Lorsqu’un avertissement est envoyé par la cellule contrôle au propriétaire, celui-ci a trois mois pour se défendre, soit en prouvant que le logement est occupé soit en justifiant l’inoccupation du logement. Dans ce dernier cas, les justifications sont généralement la programmation ou la réalisation de travaux ou une raison légitime ou un cas de force majeure.

En cas de « programmation ou réalisation de travaux », il est dorénavant exigé de démontrer que les travaux sont effectués de manière effective, continue et diligente.

Les contrôles sont effectués annuellement et sont clôturés lorsque le bien est à nouveau habité.

Le DGP peut être activé par des opérateurs de gestion publique (OGP) ou par la cellule de Contrôle.

Vous trouverez ci-dessous le schéma de procédure administrative tel qu’il nous a été proposé par Bruxelles Logement lors de sa conférence :

Vous ne répondez pas ou n’apportez pas de justification ? Vous êtes passible d’une amende administrative.

Vous trouverez la manière de la fixer dans l’information diffusée sur le site de Bruxelles Logement que nous reproduisons ci-dessous :

A noter que, si l’inoccupation persiste, cette amende sera multipliée par deux la 2ème année d’inoccupation, par trois la 3ème et ainsi de suite.

Vous refusez de collaborer ? Vous n’êtes pas à l’abri d’une action en cessation.

C’est une action judiciaire devant le Président du Tribunal de première instance afin d’ordonner au propriétaire la cessation de l’inoccupation en prenant toute mesure utile dans un délai raisonnable.

Cette action appartient aux autorités administratives ou aux associations ayant pour objet social la défense du droit au logement telles que le Rassemblement Bruxellois pour le Droit à l’Habitat (RBDH) par exemple.

La procédure peut aboutir à la condamnation du propriétaire à remettre son bien en état sous peine d’astreinte .

La mise en œuvre du droit de gestion publique

Par ce mécanisme, avec l’accord du propriétaire, l’Opérateur de gestion publique (OGP) prend temporairement en gestion un logement inoccupé pour le rénover et le mettre en location.

Pour financer les travaux (en ce compris les frais d’architecte et des frais d’étude), il est possible de recourir au Fonds de droit de gestion publique.

C’est ensuite l’OGP qui se chargera de la gestion de l’immeuble et de sa mise en location.

Si le propriétaire souhaite reprendre son bien, il ne pourra le faire qu’après une première occupation et moyennant le remboursement des frais de prise en gestion publique (tous les actes et travaux liés à la réhabilitation et ceux incombant au bailleur durant la gestion).

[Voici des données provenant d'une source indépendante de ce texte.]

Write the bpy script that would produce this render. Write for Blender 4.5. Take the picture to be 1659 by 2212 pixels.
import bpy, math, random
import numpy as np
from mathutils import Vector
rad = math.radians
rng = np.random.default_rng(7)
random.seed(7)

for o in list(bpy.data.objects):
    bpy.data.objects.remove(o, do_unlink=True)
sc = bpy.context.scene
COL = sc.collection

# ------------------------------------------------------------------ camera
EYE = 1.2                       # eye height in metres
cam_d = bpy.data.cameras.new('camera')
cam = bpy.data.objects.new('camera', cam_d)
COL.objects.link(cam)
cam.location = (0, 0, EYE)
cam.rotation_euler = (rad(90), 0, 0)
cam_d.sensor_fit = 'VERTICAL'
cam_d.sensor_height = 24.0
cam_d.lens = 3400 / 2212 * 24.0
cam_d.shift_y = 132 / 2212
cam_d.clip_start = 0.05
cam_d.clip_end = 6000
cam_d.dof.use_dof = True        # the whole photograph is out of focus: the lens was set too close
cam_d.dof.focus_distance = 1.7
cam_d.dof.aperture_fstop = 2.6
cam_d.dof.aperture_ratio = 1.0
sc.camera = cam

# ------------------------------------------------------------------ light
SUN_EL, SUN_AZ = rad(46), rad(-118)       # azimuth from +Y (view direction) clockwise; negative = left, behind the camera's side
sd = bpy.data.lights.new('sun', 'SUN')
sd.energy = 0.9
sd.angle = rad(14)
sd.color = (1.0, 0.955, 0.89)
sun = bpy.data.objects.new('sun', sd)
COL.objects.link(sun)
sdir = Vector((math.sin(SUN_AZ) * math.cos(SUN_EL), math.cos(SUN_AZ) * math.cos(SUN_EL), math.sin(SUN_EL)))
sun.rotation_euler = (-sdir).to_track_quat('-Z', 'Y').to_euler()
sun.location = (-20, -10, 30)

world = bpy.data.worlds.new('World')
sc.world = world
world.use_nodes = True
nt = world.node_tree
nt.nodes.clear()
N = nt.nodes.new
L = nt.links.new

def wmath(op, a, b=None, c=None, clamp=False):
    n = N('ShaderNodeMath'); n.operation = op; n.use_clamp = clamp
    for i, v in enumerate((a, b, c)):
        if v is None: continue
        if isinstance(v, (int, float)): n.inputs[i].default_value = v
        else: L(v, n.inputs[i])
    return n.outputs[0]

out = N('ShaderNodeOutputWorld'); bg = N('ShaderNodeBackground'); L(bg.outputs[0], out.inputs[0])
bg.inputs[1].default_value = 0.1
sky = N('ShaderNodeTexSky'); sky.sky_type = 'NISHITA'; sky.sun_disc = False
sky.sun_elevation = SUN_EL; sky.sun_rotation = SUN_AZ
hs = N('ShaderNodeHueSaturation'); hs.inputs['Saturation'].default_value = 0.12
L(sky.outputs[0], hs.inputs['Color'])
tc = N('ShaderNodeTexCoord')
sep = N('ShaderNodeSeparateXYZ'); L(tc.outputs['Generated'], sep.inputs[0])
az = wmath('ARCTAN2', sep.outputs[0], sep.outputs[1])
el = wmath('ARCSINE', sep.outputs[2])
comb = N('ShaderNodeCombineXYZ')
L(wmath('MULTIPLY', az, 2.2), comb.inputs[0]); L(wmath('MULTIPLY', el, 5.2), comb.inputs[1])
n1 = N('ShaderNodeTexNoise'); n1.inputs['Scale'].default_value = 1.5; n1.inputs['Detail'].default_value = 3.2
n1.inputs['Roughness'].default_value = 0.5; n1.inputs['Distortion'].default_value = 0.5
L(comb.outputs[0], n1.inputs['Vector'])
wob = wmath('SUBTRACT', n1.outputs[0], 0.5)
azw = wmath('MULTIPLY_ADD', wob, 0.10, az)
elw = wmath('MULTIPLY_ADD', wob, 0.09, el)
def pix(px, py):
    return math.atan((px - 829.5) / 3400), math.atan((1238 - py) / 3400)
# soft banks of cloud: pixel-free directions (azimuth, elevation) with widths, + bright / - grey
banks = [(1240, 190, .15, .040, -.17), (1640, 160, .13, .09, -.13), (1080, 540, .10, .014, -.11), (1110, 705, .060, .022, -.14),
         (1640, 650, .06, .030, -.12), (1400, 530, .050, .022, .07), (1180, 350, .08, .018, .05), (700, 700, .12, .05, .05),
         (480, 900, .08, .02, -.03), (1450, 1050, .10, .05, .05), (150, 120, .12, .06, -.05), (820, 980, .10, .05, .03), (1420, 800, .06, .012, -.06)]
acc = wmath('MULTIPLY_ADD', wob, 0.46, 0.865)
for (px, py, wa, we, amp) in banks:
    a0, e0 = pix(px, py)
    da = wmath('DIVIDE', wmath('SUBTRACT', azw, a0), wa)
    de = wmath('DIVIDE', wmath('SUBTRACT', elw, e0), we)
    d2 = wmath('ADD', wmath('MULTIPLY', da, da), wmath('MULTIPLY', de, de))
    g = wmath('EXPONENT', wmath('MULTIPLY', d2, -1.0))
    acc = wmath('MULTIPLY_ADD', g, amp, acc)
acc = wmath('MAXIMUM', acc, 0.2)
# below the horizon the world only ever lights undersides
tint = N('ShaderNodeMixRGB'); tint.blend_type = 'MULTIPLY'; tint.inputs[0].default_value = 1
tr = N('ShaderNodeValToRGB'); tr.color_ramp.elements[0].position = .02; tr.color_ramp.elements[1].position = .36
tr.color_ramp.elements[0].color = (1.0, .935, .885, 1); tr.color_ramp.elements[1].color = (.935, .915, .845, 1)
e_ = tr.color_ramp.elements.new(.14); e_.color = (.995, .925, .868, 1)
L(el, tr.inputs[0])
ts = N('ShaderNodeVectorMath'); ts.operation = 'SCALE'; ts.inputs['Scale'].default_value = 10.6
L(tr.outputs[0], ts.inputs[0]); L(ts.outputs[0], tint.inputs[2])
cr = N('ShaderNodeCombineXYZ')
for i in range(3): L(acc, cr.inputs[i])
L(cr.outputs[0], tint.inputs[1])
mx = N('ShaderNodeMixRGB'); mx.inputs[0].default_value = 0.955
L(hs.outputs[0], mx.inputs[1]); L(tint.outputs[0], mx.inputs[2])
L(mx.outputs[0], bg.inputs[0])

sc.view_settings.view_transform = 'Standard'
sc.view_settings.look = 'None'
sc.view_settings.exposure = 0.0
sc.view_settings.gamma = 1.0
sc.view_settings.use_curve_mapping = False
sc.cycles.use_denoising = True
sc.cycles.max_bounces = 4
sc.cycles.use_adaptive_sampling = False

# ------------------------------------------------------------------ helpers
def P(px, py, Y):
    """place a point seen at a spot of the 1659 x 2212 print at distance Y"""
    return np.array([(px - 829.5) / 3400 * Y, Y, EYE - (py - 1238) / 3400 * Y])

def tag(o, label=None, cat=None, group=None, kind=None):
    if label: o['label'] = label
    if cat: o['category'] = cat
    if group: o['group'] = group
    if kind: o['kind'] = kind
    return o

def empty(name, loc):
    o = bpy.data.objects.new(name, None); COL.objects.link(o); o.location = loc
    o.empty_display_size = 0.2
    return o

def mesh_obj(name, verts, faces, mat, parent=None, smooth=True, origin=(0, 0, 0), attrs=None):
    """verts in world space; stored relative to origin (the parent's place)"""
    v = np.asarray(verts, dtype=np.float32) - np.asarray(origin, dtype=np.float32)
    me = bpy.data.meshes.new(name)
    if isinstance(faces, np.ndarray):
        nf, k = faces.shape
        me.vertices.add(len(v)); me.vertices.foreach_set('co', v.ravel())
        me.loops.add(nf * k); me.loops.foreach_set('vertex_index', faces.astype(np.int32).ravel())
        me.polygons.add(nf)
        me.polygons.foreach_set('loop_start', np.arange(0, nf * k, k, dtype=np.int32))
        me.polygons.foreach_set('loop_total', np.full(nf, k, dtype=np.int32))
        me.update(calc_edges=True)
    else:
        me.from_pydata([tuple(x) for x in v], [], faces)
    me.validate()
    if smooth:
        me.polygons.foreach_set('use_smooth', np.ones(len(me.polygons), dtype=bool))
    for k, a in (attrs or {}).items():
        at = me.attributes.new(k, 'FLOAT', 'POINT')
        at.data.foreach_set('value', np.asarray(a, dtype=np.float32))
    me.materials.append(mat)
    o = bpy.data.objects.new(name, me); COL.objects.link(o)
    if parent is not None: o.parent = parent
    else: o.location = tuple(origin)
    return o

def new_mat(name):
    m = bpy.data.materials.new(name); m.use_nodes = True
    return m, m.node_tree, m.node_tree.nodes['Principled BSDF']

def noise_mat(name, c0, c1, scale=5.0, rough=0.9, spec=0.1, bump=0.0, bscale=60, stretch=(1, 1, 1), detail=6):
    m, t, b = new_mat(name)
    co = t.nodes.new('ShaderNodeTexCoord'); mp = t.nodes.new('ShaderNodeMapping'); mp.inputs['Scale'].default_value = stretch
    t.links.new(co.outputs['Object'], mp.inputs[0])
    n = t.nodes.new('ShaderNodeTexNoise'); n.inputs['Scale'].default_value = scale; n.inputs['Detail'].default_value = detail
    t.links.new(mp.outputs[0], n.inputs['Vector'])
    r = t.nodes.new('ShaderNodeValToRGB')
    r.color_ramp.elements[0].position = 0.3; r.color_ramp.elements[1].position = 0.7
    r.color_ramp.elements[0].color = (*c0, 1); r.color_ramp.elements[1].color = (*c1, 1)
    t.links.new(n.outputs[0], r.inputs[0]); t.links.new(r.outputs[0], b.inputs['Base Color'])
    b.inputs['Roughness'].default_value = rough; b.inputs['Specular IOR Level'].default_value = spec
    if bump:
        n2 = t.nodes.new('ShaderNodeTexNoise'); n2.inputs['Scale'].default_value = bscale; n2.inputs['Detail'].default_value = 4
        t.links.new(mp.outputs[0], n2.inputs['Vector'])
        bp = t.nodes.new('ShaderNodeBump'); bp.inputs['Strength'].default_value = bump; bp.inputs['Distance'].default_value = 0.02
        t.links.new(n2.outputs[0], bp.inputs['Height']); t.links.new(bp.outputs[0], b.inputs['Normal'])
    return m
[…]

Il sera également tenu de respecter la règlementation des loyers durant 9 ans après la première occupation de son bien sous peine de sanction (amende administrative et remboursement du trop-perçu au locataire).

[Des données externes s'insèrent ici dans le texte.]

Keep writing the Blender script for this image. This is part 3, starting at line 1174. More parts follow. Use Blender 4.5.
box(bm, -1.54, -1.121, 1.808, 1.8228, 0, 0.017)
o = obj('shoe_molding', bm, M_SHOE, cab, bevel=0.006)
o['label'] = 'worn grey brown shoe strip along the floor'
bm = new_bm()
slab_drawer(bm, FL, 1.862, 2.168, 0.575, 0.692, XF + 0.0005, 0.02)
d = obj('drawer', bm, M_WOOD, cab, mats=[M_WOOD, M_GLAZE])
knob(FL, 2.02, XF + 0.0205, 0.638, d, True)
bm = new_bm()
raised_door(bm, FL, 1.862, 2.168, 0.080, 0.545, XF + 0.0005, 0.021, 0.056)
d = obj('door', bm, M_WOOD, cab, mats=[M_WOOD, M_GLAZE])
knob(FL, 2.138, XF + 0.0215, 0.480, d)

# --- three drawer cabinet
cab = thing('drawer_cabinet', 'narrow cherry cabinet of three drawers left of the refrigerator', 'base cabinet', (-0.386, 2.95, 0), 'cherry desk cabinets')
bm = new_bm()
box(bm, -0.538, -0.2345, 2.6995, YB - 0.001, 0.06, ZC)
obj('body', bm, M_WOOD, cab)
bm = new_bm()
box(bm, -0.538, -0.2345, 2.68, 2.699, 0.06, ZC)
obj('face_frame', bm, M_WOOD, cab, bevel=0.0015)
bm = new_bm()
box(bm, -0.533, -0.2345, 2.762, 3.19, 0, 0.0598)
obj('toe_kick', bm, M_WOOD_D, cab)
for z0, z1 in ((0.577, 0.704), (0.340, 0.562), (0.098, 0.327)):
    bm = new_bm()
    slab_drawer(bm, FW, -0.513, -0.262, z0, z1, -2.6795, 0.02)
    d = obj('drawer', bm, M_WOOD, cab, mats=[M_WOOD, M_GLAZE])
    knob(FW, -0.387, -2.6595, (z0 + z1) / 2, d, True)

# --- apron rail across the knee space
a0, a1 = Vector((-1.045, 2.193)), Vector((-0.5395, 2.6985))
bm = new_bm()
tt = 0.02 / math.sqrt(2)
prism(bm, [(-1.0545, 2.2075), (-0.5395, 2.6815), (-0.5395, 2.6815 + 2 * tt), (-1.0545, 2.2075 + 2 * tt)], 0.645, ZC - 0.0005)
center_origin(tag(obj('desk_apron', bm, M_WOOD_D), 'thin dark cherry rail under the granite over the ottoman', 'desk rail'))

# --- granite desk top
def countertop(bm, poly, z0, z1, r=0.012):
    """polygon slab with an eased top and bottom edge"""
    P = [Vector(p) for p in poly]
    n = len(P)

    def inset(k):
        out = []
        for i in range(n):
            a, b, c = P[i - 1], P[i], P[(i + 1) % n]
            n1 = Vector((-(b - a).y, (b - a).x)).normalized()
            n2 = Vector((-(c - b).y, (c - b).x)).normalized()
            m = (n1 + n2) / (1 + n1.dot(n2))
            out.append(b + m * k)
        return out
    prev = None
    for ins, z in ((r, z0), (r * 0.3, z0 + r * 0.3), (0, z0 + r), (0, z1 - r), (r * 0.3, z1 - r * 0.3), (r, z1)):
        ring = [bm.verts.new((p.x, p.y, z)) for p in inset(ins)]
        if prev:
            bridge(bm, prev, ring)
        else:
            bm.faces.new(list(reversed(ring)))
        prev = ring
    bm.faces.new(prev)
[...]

Il y a quelques semaines, les médias se faisaient l’écho de la signature d’un premier contrat de gestion .

Les successions vacantes

L’Opérateur de gestion publique a également le pouvoir de régler le sort des immeubles inoccupés pour lesquels les propriétaires sont décédés ou sans héritiers connus.

Depuis 2022, il a ouvert une dizaine de dossiers de cet ordre et saisi le Tribunal de la Famille d’une demande de désignation d’un curateur à succession vacante dont la mission sera de retrouver d’éventuels héritiers, ou que le bien tombé dans le giron de l’Etat puisse être réhabilité en vue d’être offert à la location.

Conclusion du SNPC

Cette conférence introduite par Monsieur Van Vooren, Directeur Général de Bruxelles Logement, présentée par Monsieur Champigny, coordinateur du service régional des logements inoccupés, et Monsieur El Kejairi, coordinateur de la cellule contrôle, était très éclairante et nous remercions Bruxelles Logement pour son invitation.

Si le SNPC n’a jamais approuvé de laisser des logements inoccupés à des seules fins spéculatives et estime que cela mérite en effet d’être sanctionné, il s’interroge néanmoins sur l’ampleur des moyens considérables mis en œuvre par la Région pour combattre un phénomène somme tout assez marginal.

Ce qui est également contestable, surtout eu égard à la raison évoquée par les autorités bruxelloises, à savoir la pénurie de logements abordables, est la fiction selon laquelle un immeuble effectivement occupé par des résidents est considéré comme « inoccupé » si cette occupation n’est pas conforme à la situation urbanistique, comme par exemple un logement au rez-de-chaussée autrefois utilisé comme bureau ou un propriétaire qui décide de ne pas relouer un étage de sa maison pour l’occuper entièrement lui-même.

De même, tant que les pouvoirs publics considéreront les bailleurs comme un ennemi dont il faut se défier et neutraliser, il ne faudra pas s’étonner que d’aucuns choisissent le moyen le plus simple pour avoir un retour sur investissement décent en recourant au Airbnb sans se douter des procédures à respecter, surtout lorsqu’on connaît les défis énergétiques qui sont à notre porte et les travaux de rénovation très coûteux qui en résulteront.

Cet article n'est valide qu'à la date où il a été publié.